Who

Leading full service UK law firm.

Verification

Prospectuses, Investor Presentations, Circulars, Rule 2.7 Announcements.

Insights

Following a successful pilot within the Equity Capital Markets practice, Travers Smith is rolling Atticus out across the firm and testing the legal verification platform across different practice areas.

Filters

A long-term deal

Leading law firm, Travers Smith, has commenced a long-term deal with Atticus following a successful pilot, where the legal verification platform was tested within their Equity Capital Markets (ECM) practice area. The firm is now looking to expand Atticus to other practice areas, such as Dispute Resolution.

The firm initially tested Atticus across three projects in ECM, comprising a range of regulated documents such as Prospectuses, Investor Presentations and Rule 2.7 Announcements.
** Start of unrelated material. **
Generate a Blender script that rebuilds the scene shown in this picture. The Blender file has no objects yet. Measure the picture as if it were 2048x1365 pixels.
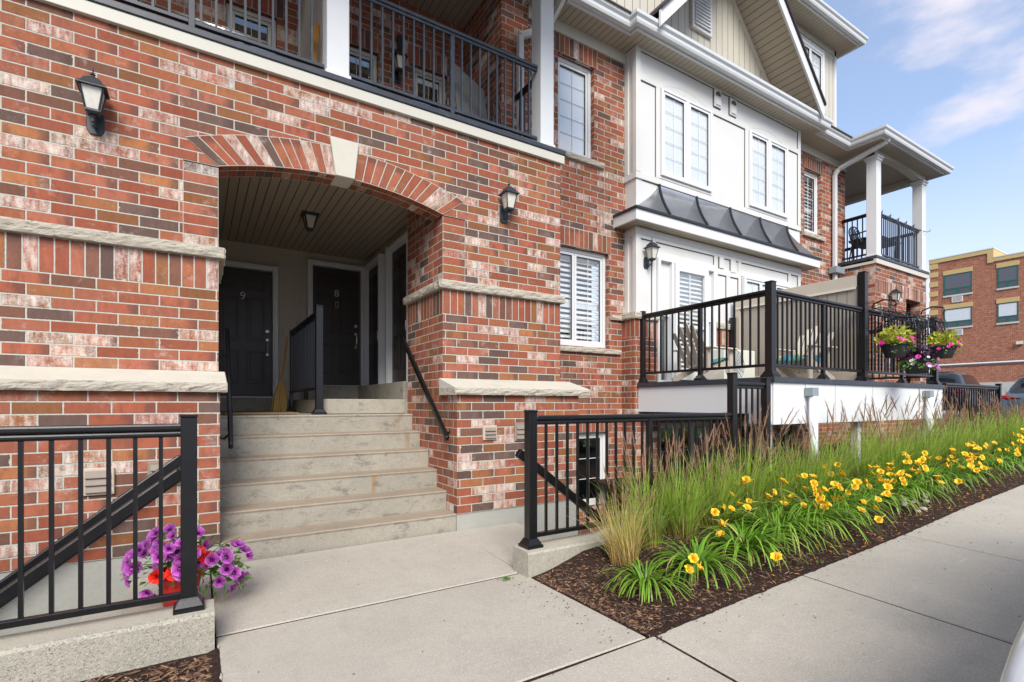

Broadening the application

During the testing phase, Travers Smith quickly registered the value of Atticus as a point solution for verification. Shawn Curran, Head of Legal Technology, commented on the founding team and their clear focus on developing a high-quality product.

“With Atticus, it’s clear that the founders, both engineers and a former lawyer, have fully collaborated. They take advanced version management capability from software engineering and have applied it to the legal process, which I think is the key ingredient for their success.”

Shawn Curran
Head of Legal Technology

However, following the initial pilot, Shawn noted that he believes Atticus has a “much broader application” than ECM alone.

“As a non-lawyer, I naturally take an abstract view of legal tech because I don’t have that embedded, practice-specific knowledge. When an ECM lawyer shows me the process of linking material statements in a prospectus to supporting documents, I see how the platform could be used for the process of corroboration in Disputes – linking sections of supporting evidence to witness statement comments,” Shawn said.

“Atticus has an intuitive, easily accessible user interface, which has enabled the team to investigate using the platform in non-ECM practice areas. The platform also has the right level of flexibility in the platform for us to tweak labels and fields to different practice contexts and support various practice groups.”

“Banging down the door”

Shawn said there was a great demand for Atticus in the lead up to deployment.

“For as long as I can remember, lawyers were banging down our door for Atticus. We ended up with three simultaneous pilots as word spread, and the resulting efficiencies brought us here to our longer term deal,” he said.

A shining light

Travers Smith is looking to engage Atticus across its carefully cultivated global network, based on relationships with independent law firms from all over the world.

“We are looking forward to discovering new ways for Atticus to complement the first-class service we provide to our clients around the globe from our offices in London and Paris.”

Excited to see how Atticus develops in the future, both internally and throughout the legal industry, Shawn refers to the Gartner Hype Cycle.

“Many legal technology products that have come to market over the last decade will struggle to lift themselves out of the trough of disillusionment, but for me, Atticus has certainly reached the Plateau of Productivity stage, and is a shining light within the recent legal tech innovation cycle.”